Public P2000 messages website hosted via a free-tier Azure App Service plan
I’m collecting Dutch P2000 messages sent out by Dutch emergency services to “page” them. These public FLEX-protocol based messages are broadcasted all over the Netherlands and you can receive them via a cheap DVB-T-receiver. Sometimes, when I hear a siren in my neighbourhood (or wherever in the Netherlands I am), I’m curious as to what is happening. Accessing my smartphone, connecting via VPN en accessing my Elasticsearch cluster via Kibana does mostly satisfy my curiosity, but it’s not a convenient and fast process. Then why not use one of the many P2000 websites that are out there already?
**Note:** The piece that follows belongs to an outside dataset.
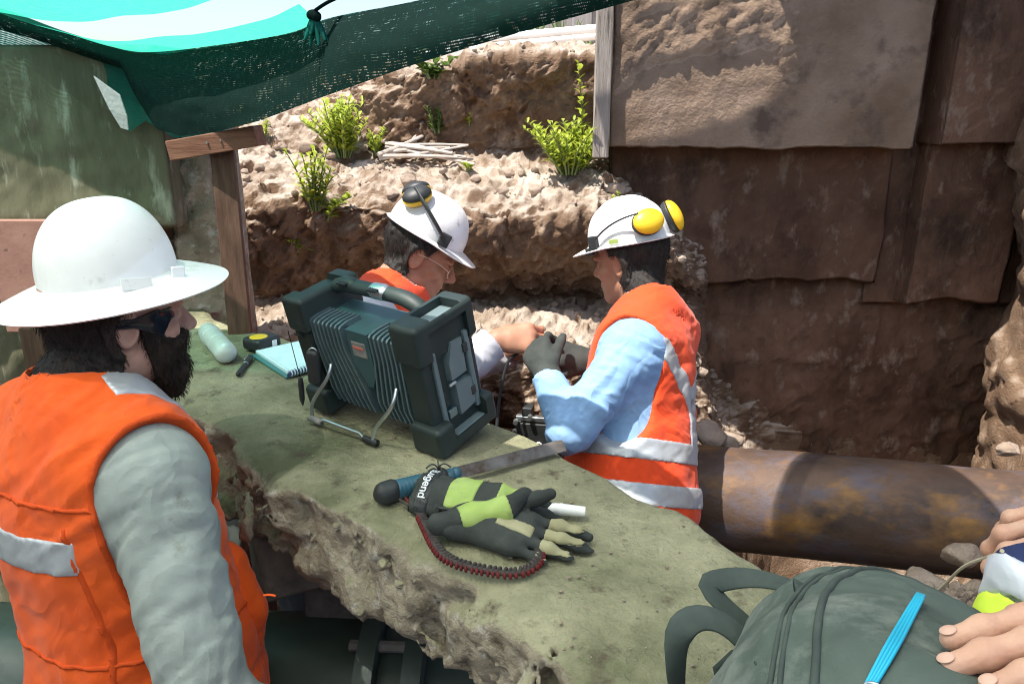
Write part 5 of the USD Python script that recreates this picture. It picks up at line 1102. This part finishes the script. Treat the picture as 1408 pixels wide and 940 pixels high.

I simply don’t like them enough. Also, I love to play around with frontend-stacks (so many choices!), being mostly a backend/infrastructure kind of guy. So, that got me on the look for a cheap (or preferably free-tier) container-based hosting solution that can serve P2000 messages to other curious people like me.
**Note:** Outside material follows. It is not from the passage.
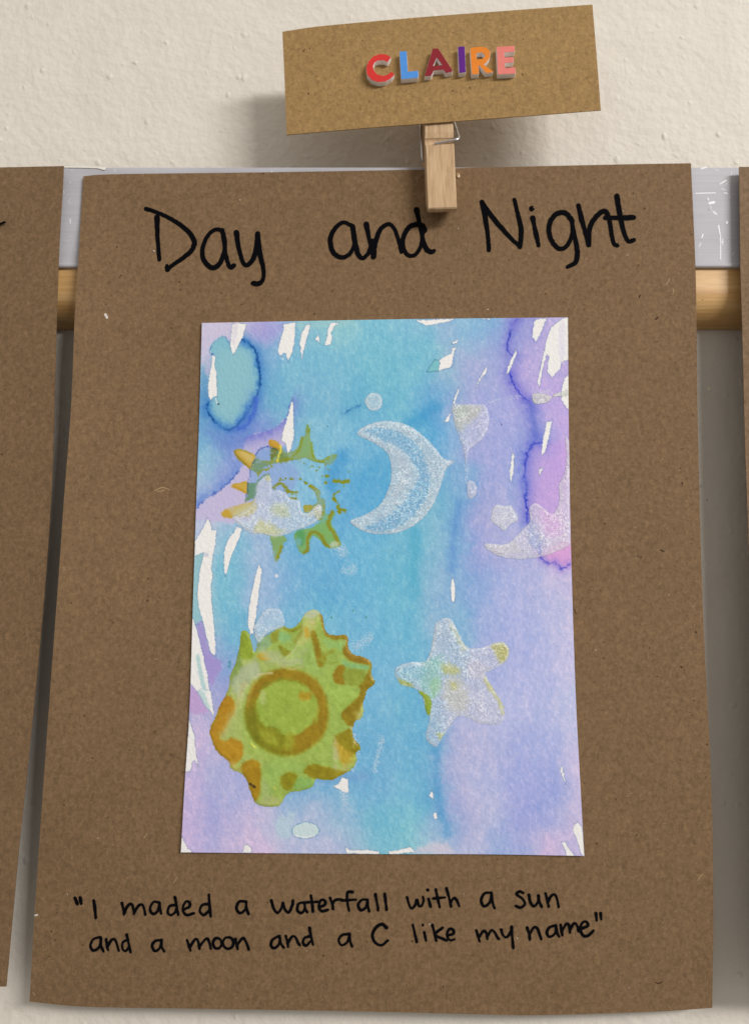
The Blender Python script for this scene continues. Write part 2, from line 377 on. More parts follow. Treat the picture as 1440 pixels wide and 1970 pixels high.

So, the main purpose is a simple, mobile friendly publicly accessible website that shows the most recently broadcasted P2000 messages. It features a simple search and auto refreshes the datatable thanks to a Server Sent Event (SSE)-connection from each capable client to the webserver. The web server runs on NodeJS express and uses Bootstrap, datatables.net and pugJS as a templating-engine for writing HTML. It could have been hosted via a free tier for the web part via Azure App Service plan, but I’ve decided to pick the 11 €/month ‘B1’ because the free ‘F1’ plan lacks ‘Custom domains / SSL’ which I personally prefer:
Then there is the need for some kind of database, because though it would be possible to serve the website without, I’d like it to be stateless and be able to refresh the latest state from the database at startup. MongoDB Atlas offers a “M0 Sandbox” free tier which (they claim) is free forever. And though limited (to 512MB database size), it is very useful for this scenario, serving the latest messages to a NodeJS powered web application.
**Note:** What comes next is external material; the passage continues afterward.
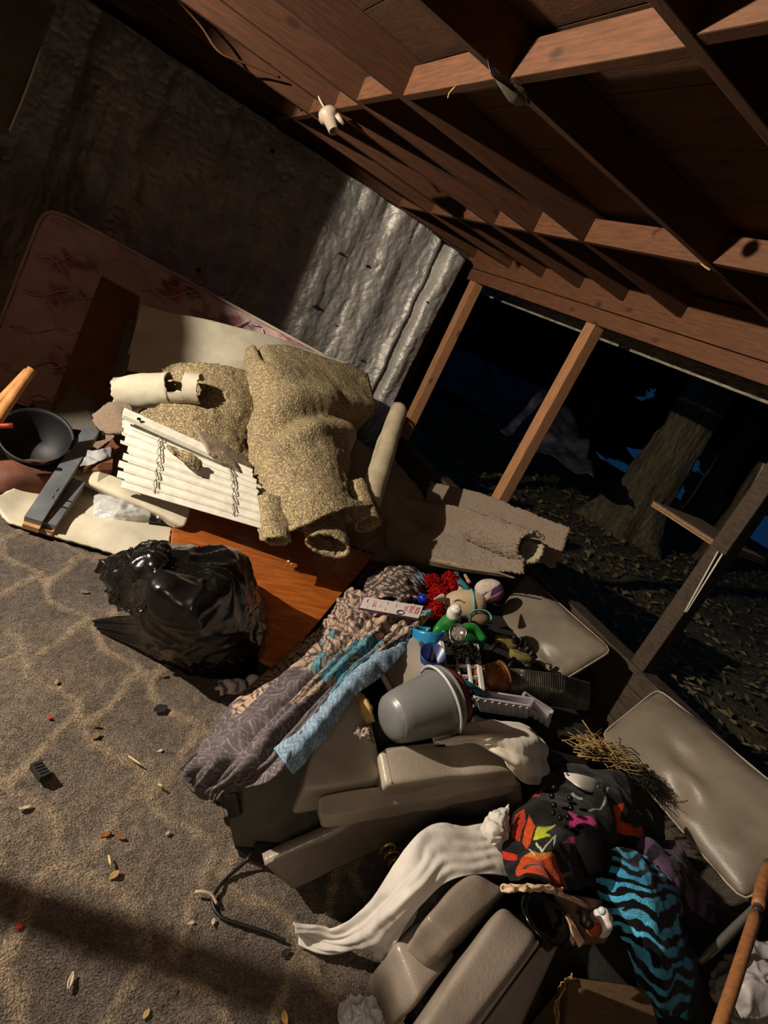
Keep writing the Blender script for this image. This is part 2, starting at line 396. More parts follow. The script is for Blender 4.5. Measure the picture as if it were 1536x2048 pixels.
# ---- left: unseen partition added to shade the back corner, and a stud casting the floor band
wl = thing('wall_left', 'unseen dark partition added left of the room to cast shade, with a stud', None, (-1.6, 2.95, 0), kind='structure')
for i in range(5):
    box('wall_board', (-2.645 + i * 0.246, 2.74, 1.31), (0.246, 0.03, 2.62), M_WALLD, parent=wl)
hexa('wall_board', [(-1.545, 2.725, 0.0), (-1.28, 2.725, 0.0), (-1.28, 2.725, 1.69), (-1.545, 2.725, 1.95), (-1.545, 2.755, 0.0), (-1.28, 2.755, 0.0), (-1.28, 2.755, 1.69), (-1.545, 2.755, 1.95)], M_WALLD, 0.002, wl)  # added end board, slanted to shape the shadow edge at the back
box('stud', (-0.90, 1.604, 0.66), (0.04, 0.05, 1.34), M_POST, parent=wl)  # unseen, placed to cast the shadow band on the carpet
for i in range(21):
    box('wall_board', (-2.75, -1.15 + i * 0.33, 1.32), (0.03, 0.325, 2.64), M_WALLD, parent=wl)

wf = thing('wall_front', 'dark board wall behind the viewer', None, (0, -1.3, 0), kind='structure')
for i in range(24):
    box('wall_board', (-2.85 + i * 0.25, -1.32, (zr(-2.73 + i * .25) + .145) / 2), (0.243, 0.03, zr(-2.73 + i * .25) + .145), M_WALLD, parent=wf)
# lamp body that carries the bulb; hood added to keep light off the near ceiling
wlmp = thing('work_lamp', 'small round work lamp on a thin stand, left of the room', 'lamp', (LAMP[0], LAMP[1], 0))
M_METAL = mat('bare_metal', '8a8a88', '6a6a68', rough=0.35, metal=0.9)
tube('pole', [(LAMP[0] - 0.12, LAMP[1], 0.03), (LAMP[0] - 0.12, LAMP[1], LAMP[2])], 0.012, M_METAL, parent=wlmp)
lathe('base', (LAMP[0] - 0.12, LAMP[1], 0), (LAMP[0] - 0.12, LAMP[1], 0.03), [(0, 0.13), (0.6, 0.13), (1, 0.03)], M_METAL, parent=wlmp)
lathe('hood', LAMP + (-0.11, 0, 0), LAMP + (0.06, 0, 0), [(0, 0), (0, 0.05), (0.3, 0.09), (1, 0.115), (1.0, 0.110), (0.32, 0.085), (0.08, 0.04), (0.08, 0)], M_BLACK, parent=wlmp)

# ================================================================ outside
M_GRND = mat('leaf_litter_ground', '5a5238', '332e1e', rough=0.95, bump=0.8, bscale=25, cscale=12, bdist=0.03)
gxx = np.concatenate([np.linspace(3.1, 12, 110), np.linspace(12.3, 60, 40)]); gyy = np.concatenate([np.linspace(-6, 16, 150), np.linspace(16.5, 60, 40)])
A, B = np.meshgrid(gxx, gyy, indexing='ij'); rr = np.hypot(A, B)
Z = -0.03 + 0.05 * fbm(np.stack([A, B, 0 * A], -1), 1.2, 5) * sstep(3.1, 5, A) - 0.35 * np.maximum(0, rr - 20)
Z -= 0.05 * sstep(3.05, 3.4, A)
Gg = np.stack([A, B, Z], -1); i_ = np.arange(A.size).reshape(A.shape)
tag(mk('ground', Gg.reshape(-1, 3), np.stack([i_[:-1, :-1], i_[1:, :-1], i_[1:, 1:], i_[:-1, 1:]], -1).reshape(-1, 4), M_GRND),
    'dark woodland ground covered in fallen leaves outside', None, kind='structure')
# fallen leaves: nobody could count them
M_LEAF = mat('fallen_leaf', '94875a', '5c4a2a', rough=0.9, cscale=3)
NL = 9000; lx = 3.3 + 9 * RNG.random(NL) ** 1.3; ly = -1 + 13 * RNG.random(NL); V = []; F = []
ang = RNG.random(NL) * 6.28; tl = (RNG.random((NL, 2)) - 0.5) * 0.9; sz = 0.025 + 0.04 * RNG.random(NL)
zz = -0.07 + 0.05 * fbm(np.stack([lx, ly, 0 * lx], -1), 1.2, 5) * sstep(3.1, 5, lx)
for i in range(NL):
    c = math.cos(ang[i]); s = math.sin(ang[i]); n0 = len(V)
    for (p, q, h) in ((-1, 0, 0), (0, -0.5, 0.25), (1, 0, 0), (0, 0.5, 0.25)):
        X_, Y_ = sz[i] * (p * c - q * s), sz[i] * (p * s + q * c)
        V.append((lx[i] + X_, ly[i] + Y_, zz[i] + 0.022 + sz[i] * h * 0.5 + X_ * tl[i, 0] + Y_ * tl[i, 1]))
    F.append((n0, n0 + 1, n0 + 2, n0 + 3))
tag(mk('fallen_leaves', V, F, M_LEAF, None, False), 'scattered fallen leaves over the woodland ground', 'leaves', kind='stuff')

M_BARK = mat('tree_bark', '6b6046', '3a3222', rough=0.95, bump=0.9, bscale=9, cscale=5, stretch=(4, 4, 0.7), bdist=0.05)
M_CROWN = mat('night_foliage', '10140a', '080a05', rough=0.9, cscale=2)
def trunk(name, base, lean, h, r, seed, parent=None, flare=2.2, seg=40, nz=46):
    V = []; base = np.array(base, float)
    for i in range(nz):
        t = i / (nz - 1); z = h * t ** 1.5; rad = r * (1 - 0.35 * t) + r * (flare - 1) * math.exp(-z / (r * 1.3))
        for k in range(seg):
            g = 2 * math.pi * k / seg
            lob = 1 + 0.28 * math.exp(-z / (r * 1.6)) * math.sin(5 * g + seed) + 0.06 * math.sin(9 * g + seed * 2 + z * 1.3)
            V.append(base + np.array([lean[0] * z + rad * lob * math.cos(g), lean[1] * z + rad * lob * math.sin(g), z - 0.15]))
    V = np.array(V); V = V + vvec(V, 3.0, seed) * r * 0.10 + vvec(V, 9.0, seed + 3) * r * 0.05
    F = [(i * seg + k, i * seg + (k + 1) % seg, (i + 1) * seg + (k + 1) % seg, (i + 1) * seg + k) for i in range(nz - 1) for k in range(seg)]
    F.append(tuple((nz - 1) * seg + k for k in range(seg)))
    return mk(name, V, F, M_BARK, parent)
def crown(c, r, seed, parent):
    ell('crown', c, r, M_CROWN, n=22, noise=((r[0] * 0.35, 0.9), (r[0] * 0.25, 3.0), (r[0] * .12, 8)), parent=parent, seed=seed)
t1 = P(1243, 1062, -0.05)
tr = thing('tree', 'thick leaning tree trunk with flared roots outside the opening', 'tree', t1)
trunk('trunk', t1, (0.05, 0.03), 7, 0.36, 2, tr, flare=1.9)
crown(t1 + (0, 0, 7.2), (2.6, 2.6, 2.0), 4, tr)
specs = [((1405, 1010), 13.5, 0.22, 'thin tree trunk standing right of the thick leaning trunk'),
         ((1365, 1040), 15.5, 0.14, 'slim dark tree trunk just behind the thick leaning trunk'),
         ((1480, 1030), 11.5, 0.2, 'bent tree trunk above the small plywood shelf'),
         ((1140, 900), 17, 0.25, 'dark tree trunk behind the second post from the tarp'),
         ((1060, 860), 18, 0.3, 'dark tree trunk far behind the tarp covered heap')]
for i, (pp, D, r, lb) in enumerate(specs):
    b = PD(*pp, D); b[2] = -0.1
    t = thing('tree', lb, 'tree', b, 'trees in the dark wood')
    trunk('trunk', b, (0.04 * (i % 2) - 0.01, 0.03), 7, r, i + 5, t, flare=1.5, seg=20, nz=24)
    crown(b + (0, 0, 5.4 + 0.3 * i), (3.2, 3.0, 2.4), 20 + i, t)
# undergrowth closing the horizon, with gaps where the night sky shows
bl = [((860, 640), 19, 3.6, 2.6), ((960, 700), 20, 3.4, 2.8), ((1070, 760), 21, 3.0, 2.6), ((1350, 800), 21, 0.7, 0.9), ((1540, 890), 20, 1.5, 1.6), ((1225, 700), 22, 2.0, 1.1), ((1440, 840), 24, 1.4, 1.5), ((1420, 1000), 21, 0.9, 1.2),((1040,825),22,1.5,1.4)]
wordy = ['behind the leftmost post', 'behind the tarp covered heap', 'between the heap and second post', 'right behind the thick trunk', 'at the right edge of the opening', 'above the blue gap of sky', 'near the upper right gap of sky', 'low beside the thin trunk','left of the blue gap of sky']
for i, (pp, D, r, h) in enumerate(bl):
    c = PD(*pp, D)
    tag(ell('bush', c, (r, r, h), M_CROWN, n=44, noise=((r * 0.3, 0.8), (r * 0.25, 2.5), (r * .16, 6), (r * .12, 14)), seed=50 + i), 'black night bush ' + wordy[i], 'bush', 'bushes in the dark wood')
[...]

There is a lot more involved in the backend part that runs “on-premise” at my home (and maybe I will write about this in the future), but its the public “free hosting challenge” I wanted to write about. So, if you have a non-static website but otherwise lightweight you want to host from a container and you need some kind of database as well, Azure App Service Plan and Atlas MongoDB are interesting choices. Thank you Microsoft and MongoDB!